1) "Patterson says that American soldiers, 1857, and again 1945, were “somebody’s husbands, sons, fathers, brothers…” – does this imply that Mexican or Japanese soldiers were not?" and
2) Eric "says that the size of American army heavily multiplied between 1941 and 1945 [leaving most of workload in civil and military economy to women]; on the other side he reproaches Japanese for “conscripting” women for (military, and other) production in Tokio. Does this imply, again, employing double standards?"

From my perspective, Patterson's line of thinking doesn't require double standards. On the first point, the focus is simply on clouding what is sometimes seen as an easy distinction between combatants and non-combatants. The lack of easy distinctions is especially (though not exhaustively) true when we are considering conscripts. In the case of the WW2, the only reason most of those American boys were fighting in the Pacific Theatre in US military uniforms was because an unlawful and immoral war of Japanese aggression required a US military response. Couple this with the facts that in Hiroshima there were military personnel in garrison, there were civilians working in war essential industries, and there were civilians willing (if not eager) to answer the call to universal conscription. Taken all together, the point is simply to say that we can't make easy binaries between combatants on the one side who are liable to attack and, on the other side, non-combatants who are simply not liable to attack. But, it's true that Japanese conscripts existed too and that they, too, were husbands and fathers and brothers and sons--and, preparing for that invasion--daughters and wives and mothers. The fact that this is true only underlines the point: the dropping of those bombs saved an extraordinary number of civilian--in both our simple and more complex understanding--lives: American, Japanese, Chinese, etc.

Lastly, I'm not sure I'm clear on just what you're asking regarding the unconditional surrender.
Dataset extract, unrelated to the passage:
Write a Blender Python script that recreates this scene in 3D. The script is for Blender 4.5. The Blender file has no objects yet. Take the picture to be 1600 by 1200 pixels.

I will say that our demand for "unconditional surrender" was, as I suggested in my own remarks, entirely justified. I'll go a step further here. I wonder if a line can't be drawn between Versailles Treaty and the way we forced the ending of the Second World War. I follow Pershing in his worry that the Germans surrendered without ever really being "licked." Germany's armies were never destroyed in the field. Indeed, German generals telling their men to stand down noted to them that they were stopping hostilities while occupying enemy territory. Most German civilians--to whom rationing, absent men, and funerals would have made plain that they were at war--nevertheless saw no indication that they were losing the fight. Yet, suddenly, they are the defeated nation suffering punitive peace terms. I think the rise of Hitler proved Pershing's point. Reading the minutes of the Japanese war cabinet makes plain that Japanese militarism would not accept defeat. They did not accept that they had been licked. Hiroshima made that plain. Indeed, they could now stand down knowing they had done everything they could do. For a society with strong beliefs about honor, the bombs were even a face-saving mechanism. The proposal--which you might not be making--that the demand for unconditional surrender could not lead to a durable peace is proved wrong simply by the history. In fact, I believe it is largely because of the unconditional nature of the surrender, followed by the magnanimous occupation, feeding, and rebuilding of Japan, that allowed for the friendship we enjoy today.

I'm not sure I answered the question you were asking here, but I hope I managed to say something useful. Thanks again for taking the time to respond.